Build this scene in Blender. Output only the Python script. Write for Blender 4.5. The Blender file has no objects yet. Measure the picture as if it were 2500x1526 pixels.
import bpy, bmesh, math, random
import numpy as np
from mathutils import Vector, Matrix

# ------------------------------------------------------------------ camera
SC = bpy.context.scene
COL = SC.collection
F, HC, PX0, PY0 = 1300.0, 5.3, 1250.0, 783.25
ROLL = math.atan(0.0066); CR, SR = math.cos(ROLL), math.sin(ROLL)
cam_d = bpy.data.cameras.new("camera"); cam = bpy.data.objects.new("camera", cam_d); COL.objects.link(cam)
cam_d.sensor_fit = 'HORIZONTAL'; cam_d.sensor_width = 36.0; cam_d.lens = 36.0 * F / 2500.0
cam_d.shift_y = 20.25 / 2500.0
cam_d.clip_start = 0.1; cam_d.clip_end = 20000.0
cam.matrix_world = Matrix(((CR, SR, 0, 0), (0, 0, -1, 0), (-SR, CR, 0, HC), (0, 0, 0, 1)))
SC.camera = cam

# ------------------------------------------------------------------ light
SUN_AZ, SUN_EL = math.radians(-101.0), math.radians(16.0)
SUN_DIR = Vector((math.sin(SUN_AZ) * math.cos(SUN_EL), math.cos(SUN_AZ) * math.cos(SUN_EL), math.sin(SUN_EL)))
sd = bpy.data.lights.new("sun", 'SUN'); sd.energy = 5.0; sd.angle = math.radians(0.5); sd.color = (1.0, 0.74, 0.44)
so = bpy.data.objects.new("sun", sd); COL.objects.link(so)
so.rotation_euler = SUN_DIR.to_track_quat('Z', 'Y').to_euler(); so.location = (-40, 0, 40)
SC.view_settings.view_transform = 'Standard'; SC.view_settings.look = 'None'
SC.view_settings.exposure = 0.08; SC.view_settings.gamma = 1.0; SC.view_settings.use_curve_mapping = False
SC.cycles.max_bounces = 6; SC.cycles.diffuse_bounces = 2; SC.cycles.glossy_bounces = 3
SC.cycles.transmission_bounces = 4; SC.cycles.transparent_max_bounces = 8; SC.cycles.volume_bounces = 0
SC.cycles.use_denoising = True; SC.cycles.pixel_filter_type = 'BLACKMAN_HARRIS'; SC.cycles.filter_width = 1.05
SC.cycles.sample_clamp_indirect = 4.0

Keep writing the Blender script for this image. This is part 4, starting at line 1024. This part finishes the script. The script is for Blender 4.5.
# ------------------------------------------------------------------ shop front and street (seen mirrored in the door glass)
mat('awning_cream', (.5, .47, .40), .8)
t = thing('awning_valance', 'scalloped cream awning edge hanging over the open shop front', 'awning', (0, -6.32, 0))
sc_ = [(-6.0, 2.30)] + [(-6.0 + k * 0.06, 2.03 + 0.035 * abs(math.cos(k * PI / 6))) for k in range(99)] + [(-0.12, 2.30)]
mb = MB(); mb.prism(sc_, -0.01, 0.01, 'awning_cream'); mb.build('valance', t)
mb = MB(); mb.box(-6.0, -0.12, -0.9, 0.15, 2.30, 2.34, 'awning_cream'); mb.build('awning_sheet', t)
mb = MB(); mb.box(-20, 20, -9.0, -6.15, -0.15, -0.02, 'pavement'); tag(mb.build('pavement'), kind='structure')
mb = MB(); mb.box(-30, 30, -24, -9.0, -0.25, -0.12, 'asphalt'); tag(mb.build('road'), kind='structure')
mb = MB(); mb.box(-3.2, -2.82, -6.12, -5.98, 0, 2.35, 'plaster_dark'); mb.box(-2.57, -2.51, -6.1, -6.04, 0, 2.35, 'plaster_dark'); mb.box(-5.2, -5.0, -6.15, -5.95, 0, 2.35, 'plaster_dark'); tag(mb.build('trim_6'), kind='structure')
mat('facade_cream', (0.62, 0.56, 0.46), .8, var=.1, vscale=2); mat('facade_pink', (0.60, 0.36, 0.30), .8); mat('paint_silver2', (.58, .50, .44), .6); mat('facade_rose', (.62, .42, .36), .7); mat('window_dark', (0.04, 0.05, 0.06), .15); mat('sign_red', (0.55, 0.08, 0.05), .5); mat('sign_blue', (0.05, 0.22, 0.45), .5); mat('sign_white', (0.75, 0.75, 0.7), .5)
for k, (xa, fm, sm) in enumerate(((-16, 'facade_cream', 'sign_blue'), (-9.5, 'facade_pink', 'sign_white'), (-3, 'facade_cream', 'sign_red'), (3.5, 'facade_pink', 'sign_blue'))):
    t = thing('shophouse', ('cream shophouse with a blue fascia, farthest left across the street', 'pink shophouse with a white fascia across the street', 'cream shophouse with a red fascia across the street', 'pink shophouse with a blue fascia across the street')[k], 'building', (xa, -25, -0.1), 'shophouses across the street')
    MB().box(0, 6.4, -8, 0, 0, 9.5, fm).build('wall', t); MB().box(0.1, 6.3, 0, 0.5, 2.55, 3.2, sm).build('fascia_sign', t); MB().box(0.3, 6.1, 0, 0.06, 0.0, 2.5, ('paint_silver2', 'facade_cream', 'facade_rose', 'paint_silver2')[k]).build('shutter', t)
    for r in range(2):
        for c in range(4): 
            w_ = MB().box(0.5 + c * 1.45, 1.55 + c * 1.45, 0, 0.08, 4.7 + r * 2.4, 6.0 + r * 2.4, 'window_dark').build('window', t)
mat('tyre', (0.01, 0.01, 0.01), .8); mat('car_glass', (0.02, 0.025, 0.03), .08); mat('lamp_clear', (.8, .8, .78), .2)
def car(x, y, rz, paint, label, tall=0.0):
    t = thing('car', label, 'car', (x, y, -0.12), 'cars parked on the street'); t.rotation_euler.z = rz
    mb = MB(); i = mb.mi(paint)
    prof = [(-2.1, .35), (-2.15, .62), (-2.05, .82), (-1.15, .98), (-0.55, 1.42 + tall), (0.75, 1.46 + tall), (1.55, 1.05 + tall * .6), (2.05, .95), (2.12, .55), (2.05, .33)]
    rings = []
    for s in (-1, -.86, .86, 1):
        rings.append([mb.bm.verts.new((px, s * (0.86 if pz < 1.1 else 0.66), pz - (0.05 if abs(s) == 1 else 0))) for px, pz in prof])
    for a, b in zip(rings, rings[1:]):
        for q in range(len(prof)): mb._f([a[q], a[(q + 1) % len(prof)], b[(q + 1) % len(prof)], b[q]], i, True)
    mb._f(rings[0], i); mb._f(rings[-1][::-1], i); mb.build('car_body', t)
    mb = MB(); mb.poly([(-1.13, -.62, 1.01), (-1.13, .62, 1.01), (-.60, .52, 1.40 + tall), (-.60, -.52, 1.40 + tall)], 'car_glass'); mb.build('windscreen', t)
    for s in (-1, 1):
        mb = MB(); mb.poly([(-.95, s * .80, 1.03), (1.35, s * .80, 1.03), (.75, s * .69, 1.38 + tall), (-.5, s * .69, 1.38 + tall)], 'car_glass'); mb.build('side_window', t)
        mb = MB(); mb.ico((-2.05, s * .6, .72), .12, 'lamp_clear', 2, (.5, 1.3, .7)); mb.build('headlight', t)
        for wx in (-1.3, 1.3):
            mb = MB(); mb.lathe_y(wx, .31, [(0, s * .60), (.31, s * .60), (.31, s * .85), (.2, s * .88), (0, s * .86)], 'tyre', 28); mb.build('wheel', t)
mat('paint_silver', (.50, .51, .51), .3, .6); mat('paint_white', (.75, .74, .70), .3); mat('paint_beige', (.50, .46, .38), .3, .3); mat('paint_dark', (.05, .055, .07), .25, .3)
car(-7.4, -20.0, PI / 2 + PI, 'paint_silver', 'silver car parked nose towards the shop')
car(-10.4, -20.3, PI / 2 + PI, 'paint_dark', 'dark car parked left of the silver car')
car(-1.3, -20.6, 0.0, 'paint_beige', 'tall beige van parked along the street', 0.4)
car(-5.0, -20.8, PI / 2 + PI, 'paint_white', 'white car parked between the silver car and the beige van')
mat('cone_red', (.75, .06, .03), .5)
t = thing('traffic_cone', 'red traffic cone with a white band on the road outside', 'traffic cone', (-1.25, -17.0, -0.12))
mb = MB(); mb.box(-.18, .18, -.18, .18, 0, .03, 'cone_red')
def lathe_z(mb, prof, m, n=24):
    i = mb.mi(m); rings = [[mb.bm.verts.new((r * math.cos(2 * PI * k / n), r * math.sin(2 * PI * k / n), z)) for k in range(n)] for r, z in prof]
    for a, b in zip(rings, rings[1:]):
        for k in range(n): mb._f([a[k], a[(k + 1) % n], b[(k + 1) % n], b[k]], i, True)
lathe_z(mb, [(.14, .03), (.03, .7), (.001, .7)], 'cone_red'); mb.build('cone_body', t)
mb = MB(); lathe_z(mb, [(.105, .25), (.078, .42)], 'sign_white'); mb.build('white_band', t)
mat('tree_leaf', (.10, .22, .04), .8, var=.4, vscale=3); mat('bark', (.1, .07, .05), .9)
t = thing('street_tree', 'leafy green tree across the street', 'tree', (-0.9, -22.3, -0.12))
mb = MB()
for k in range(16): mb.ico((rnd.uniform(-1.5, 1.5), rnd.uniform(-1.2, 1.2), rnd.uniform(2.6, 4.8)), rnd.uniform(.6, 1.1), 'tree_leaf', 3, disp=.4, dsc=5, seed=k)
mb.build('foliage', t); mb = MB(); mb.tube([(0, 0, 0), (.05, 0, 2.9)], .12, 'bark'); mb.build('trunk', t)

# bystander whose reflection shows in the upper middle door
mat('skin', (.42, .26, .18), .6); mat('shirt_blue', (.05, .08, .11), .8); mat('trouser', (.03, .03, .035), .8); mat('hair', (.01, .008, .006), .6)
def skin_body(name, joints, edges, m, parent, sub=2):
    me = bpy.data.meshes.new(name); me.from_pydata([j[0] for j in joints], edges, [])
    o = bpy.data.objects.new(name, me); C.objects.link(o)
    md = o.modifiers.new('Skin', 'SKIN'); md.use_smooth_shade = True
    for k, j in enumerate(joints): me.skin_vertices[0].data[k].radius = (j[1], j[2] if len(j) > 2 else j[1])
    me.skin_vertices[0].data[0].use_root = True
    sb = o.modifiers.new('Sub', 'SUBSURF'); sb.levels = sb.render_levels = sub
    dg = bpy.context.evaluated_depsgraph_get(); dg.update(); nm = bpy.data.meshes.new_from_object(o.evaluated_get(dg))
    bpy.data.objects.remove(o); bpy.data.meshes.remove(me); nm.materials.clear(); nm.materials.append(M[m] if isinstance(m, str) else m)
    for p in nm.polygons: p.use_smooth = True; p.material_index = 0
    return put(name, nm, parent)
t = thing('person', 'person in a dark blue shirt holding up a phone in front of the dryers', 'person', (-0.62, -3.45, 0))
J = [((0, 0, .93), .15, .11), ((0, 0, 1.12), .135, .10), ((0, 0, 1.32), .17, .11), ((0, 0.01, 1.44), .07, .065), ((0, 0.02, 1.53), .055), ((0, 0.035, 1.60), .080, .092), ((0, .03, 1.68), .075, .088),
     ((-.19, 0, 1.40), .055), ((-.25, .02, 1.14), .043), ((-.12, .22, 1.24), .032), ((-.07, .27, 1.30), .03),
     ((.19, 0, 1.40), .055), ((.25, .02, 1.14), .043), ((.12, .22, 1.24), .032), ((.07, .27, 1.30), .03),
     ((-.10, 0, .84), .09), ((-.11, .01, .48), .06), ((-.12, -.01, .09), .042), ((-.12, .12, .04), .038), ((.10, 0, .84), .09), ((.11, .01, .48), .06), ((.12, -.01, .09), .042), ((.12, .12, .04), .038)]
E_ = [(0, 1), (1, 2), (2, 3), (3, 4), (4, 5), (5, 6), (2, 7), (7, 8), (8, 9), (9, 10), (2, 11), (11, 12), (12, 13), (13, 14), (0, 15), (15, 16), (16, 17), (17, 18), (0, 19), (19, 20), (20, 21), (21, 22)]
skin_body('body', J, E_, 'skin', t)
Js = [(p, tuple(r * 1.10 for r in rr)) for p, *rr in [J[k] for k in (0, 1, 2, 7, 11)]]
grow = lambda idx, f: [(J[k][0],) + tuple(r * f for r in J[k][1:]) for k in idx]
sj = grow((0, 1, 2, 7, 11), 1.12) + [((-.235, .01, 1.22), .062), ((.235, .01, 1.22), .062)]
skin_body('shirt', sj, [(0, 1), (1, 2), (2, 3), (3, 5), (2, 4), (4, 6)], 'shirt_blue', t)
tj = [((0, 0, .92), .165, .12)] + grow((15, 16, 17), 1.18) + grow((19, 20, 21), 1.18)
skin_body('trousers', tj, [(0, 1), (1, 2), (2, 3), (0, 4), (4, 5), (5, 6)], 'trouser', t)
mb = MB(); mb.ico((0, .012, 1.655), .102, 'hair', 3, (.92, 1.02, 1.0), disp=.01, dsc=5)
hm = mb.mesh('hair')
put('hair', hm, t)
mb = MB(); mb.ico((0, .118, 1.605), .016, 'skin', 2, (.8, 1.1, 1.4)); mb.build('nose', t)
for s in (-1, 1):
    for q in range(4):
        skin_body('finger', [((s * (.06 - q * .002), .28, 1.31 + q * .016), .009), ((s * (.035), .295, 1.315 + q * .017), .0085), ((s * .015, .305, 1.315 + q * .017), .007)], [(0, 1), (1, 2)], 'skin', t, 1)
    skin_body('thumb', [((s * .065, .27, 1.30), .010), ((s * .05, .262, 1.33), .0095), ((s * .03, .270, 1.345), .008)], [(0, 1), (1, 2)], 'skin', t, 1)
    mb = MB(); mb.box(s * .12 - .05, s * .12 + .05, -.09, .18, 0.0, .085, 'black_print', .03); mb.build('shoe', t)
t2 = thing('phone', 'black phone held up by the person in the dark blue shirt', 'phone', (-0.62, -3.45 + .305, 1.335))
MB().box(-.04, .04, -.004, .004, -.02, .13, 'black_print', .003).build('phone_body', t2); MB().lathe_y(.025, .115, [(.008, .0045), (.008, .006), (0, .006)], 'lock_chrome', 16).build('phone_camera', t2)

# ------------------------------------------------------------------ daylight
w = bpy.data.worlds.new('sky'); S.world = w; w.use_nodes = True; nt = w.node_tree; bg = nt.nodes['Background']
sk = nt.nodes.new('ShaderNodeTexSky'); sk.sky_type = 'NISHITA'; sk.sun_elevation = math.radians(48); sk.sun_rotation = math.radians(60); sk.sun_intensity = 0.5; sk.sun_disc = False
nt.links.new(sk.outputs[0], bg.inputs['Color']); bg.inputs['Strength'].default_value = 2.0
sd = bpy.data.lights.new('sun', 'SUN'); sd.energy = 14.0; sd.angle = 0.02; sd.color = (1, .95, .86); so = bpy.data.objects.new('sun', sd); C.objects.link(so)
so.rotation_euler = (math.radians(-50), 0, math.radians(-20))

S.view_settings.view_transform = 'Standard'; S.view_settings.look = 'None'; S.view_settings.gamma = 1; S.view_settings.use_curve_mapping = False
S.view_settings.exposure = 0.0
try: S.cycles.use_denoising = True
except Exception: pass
------------
_Your objective_
What is the number of lines that hold the string "Blender"? Give it alone.

_Exercise output_
2